ذكر الله Wirid Dzikir Ilustrasi wirid dan dzikir tasbih, tahmid, takbir, sholawat, dan istigfar.

"Ingatlah kepada-Ku, niscaya Aku akan ingat kepadamu." (QS. Al-Baqarah: 152)

Dalam kesibukan dunia yang seringkali melenakan, hati manusia merindukan ketenangan. Jiwa mencari oase di tengah padang pasir kegelisahan. Islam, sebagai agama yang paripurna, telah memberikan kunci untuk membuka pintu ketenangan tersebut, yaitu zikrullah—mengingat Allah. Zikir adalah jembatan yang menghubungkan hamba dengan Sang Pencipta, sebuah dialog sunyi yang getarannya mampu menenangkan badai dalam diri. Di antara lautan zikir yang luas, ada lima pilar wirid utama yang menjadi amalan harian kaum muslimin: Tasbih, Tahmid, Takbir, Sholawat, dan Istigfar. Kelimanya adalah untaian permata yang menghiasi lisan dan menyucikan kalbu.

Artikel ini akan mengajak kita untuk menyelami makna, keutamaan, dan hikmah di balik setiap kalimat zikir yang agung ini. Bukan sekadar pengucapan di bibir, tetapi sebuah perenungan mendalam yang diharapkan mampu mengubah cara kita memandang hidup, menghadapi masalah, dan bersyukur atas nikmat. Mari kita mulai perjalanan spiritual ini, mengarungi samudra makna dari untaian zikir yang paling dicintai Allah.

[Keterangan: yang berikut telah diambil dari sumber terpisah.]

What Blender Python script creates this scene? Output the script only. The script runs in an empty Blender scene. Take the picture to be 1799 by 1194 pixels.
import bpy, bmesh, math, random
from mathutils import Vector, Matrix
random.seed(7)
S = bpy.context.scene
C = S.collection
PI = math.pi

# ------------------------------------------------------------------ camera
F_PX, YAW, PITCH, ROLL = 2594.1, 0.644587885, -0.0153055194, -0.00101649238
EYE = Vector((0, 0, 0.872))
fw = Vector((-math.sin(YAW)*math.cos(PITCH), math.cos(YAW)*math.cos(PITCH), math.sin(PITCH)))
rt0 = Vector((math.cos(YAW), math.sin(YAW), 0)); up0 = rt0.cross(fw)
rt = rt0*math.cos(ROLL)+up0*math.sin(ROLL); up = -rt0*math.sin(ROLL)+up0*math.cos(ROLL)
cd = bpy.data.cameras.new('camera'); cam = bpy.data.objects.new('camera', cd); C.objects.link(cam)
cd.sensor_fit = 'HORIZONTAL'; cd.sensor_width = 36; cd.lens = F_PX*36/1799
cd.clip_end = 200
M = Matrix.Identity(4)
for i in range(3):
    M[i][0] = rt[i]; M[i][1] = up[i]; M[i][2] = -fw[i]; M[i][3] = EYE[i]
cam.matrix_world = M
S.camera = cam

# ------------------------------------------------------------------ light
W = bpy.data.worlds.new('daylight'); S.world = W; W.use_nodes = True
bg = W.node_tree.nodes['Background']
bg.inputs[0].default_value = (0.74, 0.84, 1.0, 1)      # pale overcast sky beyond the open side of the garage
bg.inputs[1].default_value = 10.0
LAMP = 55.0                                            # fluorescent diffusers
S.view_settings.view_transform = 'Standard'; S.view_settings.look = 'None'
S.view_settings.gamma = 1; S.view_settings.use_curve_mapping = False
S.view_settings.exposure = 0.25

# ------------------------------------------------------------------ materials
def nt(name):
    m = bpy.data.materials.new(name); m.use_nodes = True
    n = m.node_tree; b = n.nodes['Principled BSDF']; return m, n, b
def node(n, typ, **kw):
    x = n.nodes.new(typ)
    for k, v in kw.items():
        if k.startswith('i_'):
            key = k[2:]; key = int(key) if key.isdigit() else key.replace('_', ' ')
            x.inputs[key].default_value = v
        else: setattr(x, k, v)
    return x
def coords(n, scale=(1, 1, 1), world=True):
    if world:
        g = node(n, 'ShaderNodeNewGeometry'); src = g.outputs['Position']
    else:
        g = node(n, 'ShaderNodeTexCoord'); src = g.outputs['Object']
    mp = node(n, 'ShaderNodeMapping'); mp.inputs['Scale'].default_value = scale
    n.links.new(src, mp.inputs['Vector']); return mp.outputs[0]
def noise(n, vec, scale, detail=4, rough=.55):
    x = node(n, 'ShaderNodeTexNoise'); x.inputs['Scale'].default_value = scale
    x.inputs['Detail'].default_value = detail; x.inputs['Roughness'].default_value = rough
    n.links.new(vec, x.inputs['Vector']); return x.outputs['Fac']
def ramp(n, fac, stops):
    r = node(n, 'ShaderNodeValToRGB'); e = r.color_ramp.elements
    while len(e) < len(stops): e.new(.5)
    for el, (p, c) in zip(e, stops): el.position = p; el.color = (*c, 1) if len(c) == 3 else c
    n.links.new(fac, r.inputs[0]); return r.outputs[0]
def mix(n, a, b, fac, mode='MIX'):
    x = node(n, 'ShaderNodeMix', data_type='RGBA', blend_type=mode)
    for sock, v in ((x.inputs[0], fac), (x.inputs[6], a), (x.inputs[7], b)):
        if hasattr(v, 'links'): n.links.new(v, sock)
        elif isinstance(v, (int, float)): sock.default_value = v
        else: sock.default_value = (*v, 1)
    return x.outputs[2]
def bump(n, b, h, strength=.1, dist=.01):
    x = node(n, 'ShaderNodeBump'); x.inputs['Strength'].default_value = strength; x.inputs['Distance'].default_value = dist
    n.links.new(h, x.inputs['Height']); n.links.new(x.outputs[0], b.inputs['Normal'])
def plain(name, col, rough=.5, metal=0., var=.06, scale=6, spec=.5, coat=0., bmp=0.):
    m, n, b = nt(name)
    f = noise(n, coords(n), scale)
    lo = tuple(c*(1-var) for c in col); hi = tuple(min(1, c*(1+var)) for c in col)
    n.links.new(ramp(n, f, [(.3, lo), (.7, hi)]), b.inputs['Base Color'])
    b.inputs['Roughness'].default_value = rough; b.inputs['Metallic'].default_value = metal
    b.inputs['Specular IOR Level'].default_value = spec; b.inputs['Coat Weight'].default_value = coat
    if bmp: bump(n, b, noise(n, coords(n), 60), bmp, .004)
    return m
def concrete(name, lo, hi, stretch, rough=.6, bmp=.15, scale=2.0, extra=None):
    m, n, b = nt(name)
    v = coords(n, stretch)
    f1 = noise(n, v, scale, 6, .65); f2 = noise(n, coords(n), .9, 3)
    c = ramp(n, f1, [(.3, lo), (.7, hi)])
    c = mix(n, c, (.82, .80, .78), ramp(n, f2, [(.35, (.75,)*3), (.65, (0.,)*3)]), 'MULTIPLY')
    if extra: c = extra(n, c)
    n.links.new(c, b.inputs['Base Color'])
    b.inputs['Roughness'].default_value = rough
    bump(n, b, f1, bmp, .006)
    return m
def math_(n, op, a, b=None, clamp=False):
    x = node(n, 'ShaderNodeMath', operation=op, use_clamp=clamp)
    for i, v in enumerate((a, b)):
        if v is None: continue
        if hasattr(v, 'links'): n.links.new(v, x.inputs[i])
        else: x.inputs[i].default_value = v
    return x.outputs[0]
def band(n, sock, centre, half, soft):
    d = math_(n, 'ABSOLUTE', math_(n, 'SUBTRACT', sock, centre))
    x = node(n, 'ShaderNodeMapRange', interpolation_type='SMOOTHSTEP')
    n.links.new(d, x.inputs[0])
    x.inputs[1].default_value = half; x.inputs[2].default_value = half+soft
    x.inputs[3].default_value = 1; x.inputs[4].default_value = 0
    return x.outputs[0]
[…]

1. Tasbih (سُبْحَانَ اللهِ): Mensucikan Allah dari Segala Kekurangan

Tasbih adalah kalimat pertama dalam untaian zikir yang populer. Ia adalah sebuah deklarasi fundamental tentang ke-Maha Sucian Allah. Ketika lisan seorang hamba bergetar mengucap "Subhanallah", ia sedang menegaskan sebuah konsep tauhid yang paling murni.

سُبْحَانَ اللهِ
Subhanallah "Maha Suci Allah"

Makna Mendalam di Balik "Subhanallah"

Secara bahasa, kata "Subhan" berasal dari akar kata "sabaha" (سَبَحَ) yang berarti berenang, bergerak cepat, atau menjauh. Dalam konteks teologis, "Subhanallah" berarti "Aku mensucikan Allah" atau "Aku menjauhkan Allah" dari segala sifat yang tidak layak bagi-Nya. Ini adalah sebuah bentuk tanzih, yaitu mensucikan Allah dari segala bentuk kekurangan, kelemahan, kebutuhan, keserupaan dengan makhluk, atau sifat-sifat negatif lainnya yang terlintas dalam benak manusia yang terbatas.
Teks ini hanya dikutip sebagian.